Natalie Portman’ın İsrail Devletinin kuruluşunu anlatan ‘Aşk ve Karanlıkların Hikâyesi/ A Tale of Love and Darkness’ Cannes’da yarışma dışı olarak özel bir seansta gösterildi.
Yahudi asıllı iki ünlü ve prestijli yönetmen, Amerikalı Ethan Coen ile Fransız Michel Hazanavicius, filmin Cannes’daki gösterimine katılarak ilk kez kamera arkasına geçen Portman’a destek verdiler.
Sanatçının Fransız koreograf eşi Benjamin Millied, Portman’ın Cannes’da verdiği bu imtihanda yanında oldu. Filmin gösteriminden önceki sunuş konuşmasında Cannes Film Festivali Direktörü Thierry Frémaux, Oscar ödüllü aktrisin aynı başarıyı kamera arkasında da tekrarlayacağından emin olduğunu söyledi.
Yazar-gazeteci-aktivist avukat Amos Oz’un, 28 dile çevrilen, bir milyon adet satan 2002 tarihli kitabının sinema haklarını satın alan Natalie Portman, senaryosunu yazdığı filmi yönetti ve başrolü oynadı. 1981’de Kudüs’te doğan sanatçı, bu İsrail-Amerikan ortak yapımında mükemmel İbranicesiyle herkesi şaşırttı.
Eleştirmenler Portman’ın bu ilk yönetmenlik denemesi için bu son derece iddialı otobiyografik dramayı seçmesini bir meydan okuma olarak karşıladılar. Alt yazı okumasını sevmeyen Amerikalı izleyicilerin bu İbranice sözlü filmi benimsemesini istemek Portman için büyük riskti.
Avrupa’daki soykırımdan kaçıp Kudüs’e sığınan Polonyalı bir ailenin on yaşındaki oğlu olarak izlediğimiz Amos Oz’u filmde, İngiliz mandası altındaki Kudüs’te, İsrail devletinin kuruluş öncesinde, 1948’de Birleşmiş Milletler’de bağımsızlığını tanımasından sonra komşu Arap ülkelerin saldırısına uğramasında, savaş sırasında yaşanan sıkıntılarda ve savaş sonrası yıllarında izliyoruz.
Yazar bir baba ile açık fikirli bir annenin oğlu olarak mutlu bir aile çevresinde yetişen küçük Amos’un gözünden anlatılan filmde Natalie Portman, ilk filmini yapan bir yönetmen olarak beklenmedik bir beceriyle başarıyı yakalıyor.
Kudüs sokaklarında, annesi Fania ve babası Arieh ile halk arasında, İsrail’in bağımsızlığı konusunda, Birleşmiş Milletlerdeki oylamayı radyo spikerinden dinleyen Kudüslülerin coşkusunu gösteren sekans filmin en önemli bölümleri arasındaydı.
Aktivist-avukat Amos Oz’un İsrail-Filistin ihtilafında iki devletli bir çözümü sebatla savunan fikirlerinin, Portman’ın yazdığı senaryoya yansıdığını görüyoruz.
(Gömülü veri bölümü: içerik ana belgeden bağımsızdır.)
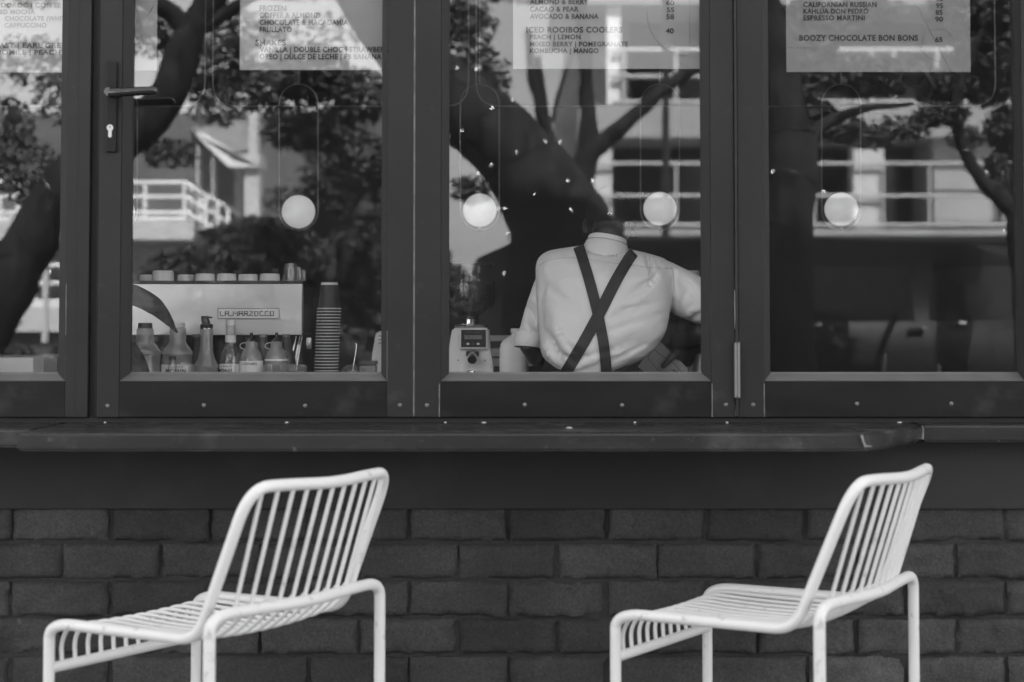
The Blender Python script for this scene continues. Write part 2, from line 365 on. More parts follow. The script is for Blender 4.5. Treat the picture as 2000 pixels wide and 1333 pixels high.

Aynı düşünceleri paylaşan annesi Fania’nın Amos Oz’un yazarlık kariyerinde yol göstericiliğinin izlerine de filmde rastlamak mümkün.
Etkileyici bir drama formatındaki filminde Portman’ın, arşiv görüntülerinden yararlanması ile ‘Aşk ve Karanlıkların Hikâyesi’ belgesel tadında izleniyor.
Natalie Portman, Darren Aronofsky yönetiminde Oscar Ödülü kazandığı ‘Siyah Kuğu’(2010) filminde koreograf Benjamin Millied ile tanışmış, birliktelikleri evlilikle noktalanmıştı. Genç çiftin 3,5 yaşında Aleph isimli bir oğulları var.